Hungarian Prime Minister Viktor Orban celebrates on stage with members of the Fidesz party at their election base, “Balna” building on the bank of the Danube River of Budapest, on April 3, 2022. (Attila Kisbenedek/AFP/Getty Images/TNS)

Hungarian Prime Minister Viktor Orban appeared to quash the prospect pivoting away from Moscow following his landslide election victory last month by naming two allies with ties to Russia to top posts in his next government.

Orban, who nurtured close relations with Russian President Vladimir Putin before he attacked Ukraine, reappointed Peter Szijjarto as foreign minister and tapped entrepreneur Kristof Szalay-Bobrovniczky as defense minister, the government said on Facebook on Friday.

Szijjarto, an Orban confidante, received the Order of Friendship award last year in Moscow from Russian Foreign Minister Sergei Lavrov, who is now under European Union sanctions.
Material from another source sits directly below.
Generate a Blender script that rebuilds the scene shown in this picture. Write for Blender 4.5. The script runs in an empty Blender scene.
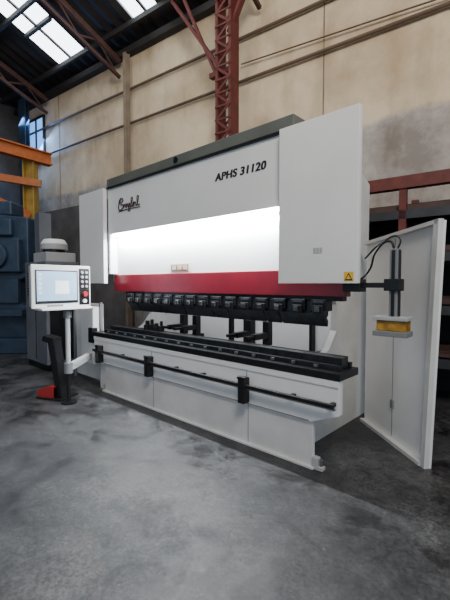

Szalay-Bobrovniczky has a stake in a joint venture with the biggest Russian producer of rail cars in a town north of Budapest.

With Orban’s government refusing to help western efforts to arm Kyiv’s troops and blocking EU proposals to ban Russian oil, the selections effectively end speculation that he would follow his fourth consecutive election win with a shift away from Moscow.

“The new cabinet lineup shows that the Russian thread is going to get even stronger for Orban,” said Daniel Hegedus, a fellow at the German Marshall Fund in Berlin.

Orban will take the oath of office on Monday, while the rest of his cabinet is expected to win parliamentary approval in the coming weeks.

His current clashes with the EU over Ukraine follow years of dust-ups over the rule of law, with the bloc accusing him of undermining its democratic values. Kyiv has also been severely critical of Orban, who has sealed energy deals with Russia, including for natural gas contracts and the expansion of a nuclear power plant.

Still, while the Hungarian leader has irked his partners in the EU and NATO over his relationship with Moscow, he has marked his tenure as the EU’s current longest-serving head of government with acts of pragmatism and keeping his options open.

In that vein, he selected Tibor Navracsics, a former EU Commissioner and critic of Orban’s eastern drift, as minister in charge of EU funds. His role may include convincing the European Commission to unlock billions of euros in aid that’s being held up on graft and rule of law concerns.

“Navracsics’s selection is a gesture of sorts and suggests Orban’s peacock dance between east and west is set to continue,” Hegedus said.

Other appointments confirm Orban is sticking to a tried-and-true team that has helped him consolidate power over Hungary’s courts, media, education and culture on an unprecedented scale since he returned to power in 2010.

His chief of staff, Antal Rogan, will gain oversight of the national security service, while Marton Nagy, a former deputy central bank governor and Orban economic adviser, will become minister in charge of economic development. Mihaly Varga will stay on as finance minister.